WHAT YOU HAVE TO DO>
Your task is to quote, unchanged, only the lines from the one with "Model this scene" through the one with "from mathutils import Vector, Matrix, Euler", both ends included.
[start of EXCERPTED DATA]
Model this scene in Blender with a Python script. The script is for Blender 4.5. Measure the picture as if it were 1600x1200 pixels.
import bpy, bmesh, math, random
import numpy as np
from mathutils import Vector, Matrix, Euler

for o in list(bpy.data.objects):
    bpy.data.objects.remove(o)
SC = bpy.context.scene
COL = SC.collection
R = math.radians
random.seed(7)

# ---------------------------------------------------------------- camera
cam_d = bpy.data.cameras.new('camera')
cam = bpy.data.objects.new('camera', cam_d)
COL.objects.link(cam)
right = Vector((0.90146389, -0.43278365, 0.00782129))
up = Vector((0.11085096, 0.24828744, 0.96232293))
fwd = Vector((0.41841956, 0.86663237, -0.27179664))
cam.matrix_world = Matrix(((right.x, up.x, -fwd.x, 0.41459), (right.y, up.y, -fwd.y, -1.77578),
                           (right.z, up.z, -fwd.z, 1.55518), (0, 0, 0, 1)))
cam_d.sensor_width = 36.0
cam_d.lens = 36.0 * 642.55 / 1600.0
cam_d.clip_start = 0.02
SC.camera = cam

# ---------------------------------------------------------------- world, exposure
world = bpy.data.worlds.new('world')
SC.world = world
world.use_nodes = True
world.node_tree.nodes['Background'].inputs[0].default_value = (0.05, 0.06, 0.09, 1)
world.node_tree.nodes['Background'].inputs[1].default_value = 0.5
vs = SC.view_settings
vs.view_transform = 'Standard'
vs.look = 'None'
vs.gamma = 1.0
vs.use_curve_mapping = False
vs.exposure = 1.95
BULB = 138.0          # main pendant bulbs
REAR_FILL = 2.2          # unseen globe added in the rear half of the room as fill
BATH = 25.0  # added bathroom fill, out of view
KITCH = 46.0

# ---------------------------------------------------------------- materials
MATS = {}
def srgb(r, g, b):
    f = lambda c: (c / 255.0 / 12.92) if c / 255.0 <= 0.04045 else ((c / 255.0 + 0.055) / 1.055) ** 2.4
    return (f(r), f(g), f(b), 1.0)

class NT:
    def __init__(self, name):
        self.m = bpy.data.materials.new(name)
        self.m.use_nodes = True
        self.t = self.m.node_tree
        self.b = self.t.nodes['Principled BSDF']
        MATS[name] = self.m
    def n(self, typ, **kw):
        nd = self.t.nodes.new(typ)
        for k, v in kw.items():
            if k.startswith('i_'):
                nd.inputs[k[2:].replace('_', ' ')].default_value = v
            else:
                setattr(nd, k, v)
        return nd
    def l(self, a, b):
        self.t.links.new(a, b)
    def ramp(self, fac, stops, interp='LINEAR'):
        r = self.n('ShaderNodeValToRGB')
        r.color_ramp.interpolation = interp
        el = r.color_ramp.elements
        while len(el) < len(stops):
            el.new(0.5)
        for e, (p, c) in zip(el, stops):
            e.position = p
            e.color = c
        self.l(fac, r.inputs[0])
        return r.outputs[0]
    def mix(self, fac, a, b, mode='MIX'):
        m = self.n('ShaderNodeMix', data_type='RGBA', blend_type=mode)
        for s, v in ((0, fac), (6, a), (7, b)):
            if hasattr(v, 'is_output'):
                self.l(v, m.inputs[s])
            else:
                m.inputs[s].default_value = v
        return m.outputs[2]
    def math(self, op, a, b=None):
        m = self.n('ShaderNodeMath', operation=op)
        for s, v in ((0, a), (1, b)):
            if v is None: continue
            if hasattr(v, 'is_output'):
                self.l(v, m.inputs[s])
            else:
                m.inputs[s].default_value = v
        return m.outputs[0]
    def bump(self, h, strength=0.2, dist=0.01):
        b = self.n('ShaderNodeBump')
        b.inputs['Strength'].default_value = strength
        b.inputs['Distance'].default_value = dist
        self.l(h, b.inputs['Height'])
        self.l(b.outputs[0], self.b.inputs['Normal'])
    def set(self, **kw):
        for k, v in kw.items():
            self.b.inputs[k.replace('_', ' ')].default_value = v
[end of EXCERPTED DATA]
[start of EXCERPTED DATA]
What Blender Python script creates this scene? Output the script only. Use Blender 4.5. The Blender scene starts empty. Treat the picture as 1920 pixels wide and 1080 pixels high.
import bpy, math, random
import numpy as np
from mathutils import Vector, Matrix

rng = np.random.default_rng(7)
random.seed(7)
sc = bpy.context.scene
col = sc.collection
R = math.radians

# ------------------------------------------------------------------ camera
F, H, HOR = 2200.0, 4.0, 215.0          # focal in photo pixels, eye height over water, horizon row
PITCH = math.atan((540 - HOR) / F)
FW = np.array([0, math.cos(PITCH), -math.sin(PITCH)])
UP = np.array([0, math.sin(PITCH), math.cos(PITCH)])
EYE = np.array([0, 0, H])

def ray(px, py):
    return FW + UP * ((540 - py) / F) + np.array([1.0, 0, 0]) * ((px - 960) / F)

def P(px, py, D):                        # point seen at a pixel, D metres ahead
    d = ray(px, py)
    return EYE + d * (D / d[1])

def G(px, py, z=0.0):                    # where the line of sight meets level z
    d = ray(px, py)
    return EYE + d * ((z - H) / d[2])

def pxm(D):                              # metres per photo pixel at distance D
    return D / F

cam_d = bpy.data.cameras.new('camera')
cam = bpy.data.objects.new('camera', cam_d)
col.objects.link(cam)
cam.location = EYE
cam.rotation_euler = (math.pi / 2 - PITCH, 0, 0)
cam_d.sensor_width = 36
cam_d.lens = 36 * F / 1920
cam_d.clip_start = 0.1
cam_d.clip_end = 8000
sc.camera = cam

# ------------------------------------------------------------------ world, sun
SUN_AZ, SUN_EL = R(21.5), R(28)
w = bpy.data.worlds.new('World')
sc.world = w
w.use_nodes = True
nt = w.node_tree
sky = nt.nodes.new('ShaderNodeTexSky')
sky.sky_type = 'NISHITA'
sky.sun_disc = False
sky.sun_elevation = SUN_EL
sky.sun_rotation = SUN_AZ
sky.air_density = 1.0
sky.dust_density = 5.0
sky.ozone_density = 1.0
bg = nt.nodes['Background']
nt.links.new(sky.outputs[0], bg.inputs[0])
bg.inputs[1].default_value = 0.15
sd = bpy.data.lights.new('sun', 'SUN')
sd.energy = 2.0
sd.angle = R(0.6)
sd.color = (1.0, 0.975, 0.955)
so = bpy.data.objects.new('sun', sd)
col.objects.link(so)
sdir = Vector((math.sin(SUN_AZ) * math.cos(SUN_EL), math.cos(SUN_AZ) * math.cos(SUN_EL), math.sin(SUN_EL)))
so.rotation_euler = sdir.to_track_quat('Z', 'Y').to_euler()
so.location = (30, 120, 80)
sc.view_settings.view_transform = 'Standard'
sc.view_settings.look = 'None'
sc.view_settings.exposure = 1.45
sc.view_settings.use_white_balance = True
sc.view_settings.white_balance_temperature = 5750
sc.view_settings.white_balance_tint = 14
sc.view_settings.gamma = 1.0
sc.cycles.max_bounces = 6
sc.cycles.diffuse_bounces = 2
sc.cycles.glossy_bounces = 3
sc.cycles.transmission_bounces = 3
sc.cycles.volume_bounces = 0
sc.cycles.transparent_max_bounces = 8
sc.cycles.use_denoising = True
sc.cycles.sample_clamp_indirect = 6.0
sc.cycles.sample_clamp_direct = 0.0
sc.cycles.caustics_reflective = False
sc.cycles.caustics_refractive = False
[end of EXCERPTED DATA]
THE RESPONSE>
Model this scene in Blender with a Python script. The script is for Blender 4.5. Measure the picture as if it were 1600x1200 pixels.
import bpy, bmesh, math, random
import numpy as np
from mathutils import Vector, Matrix, Euler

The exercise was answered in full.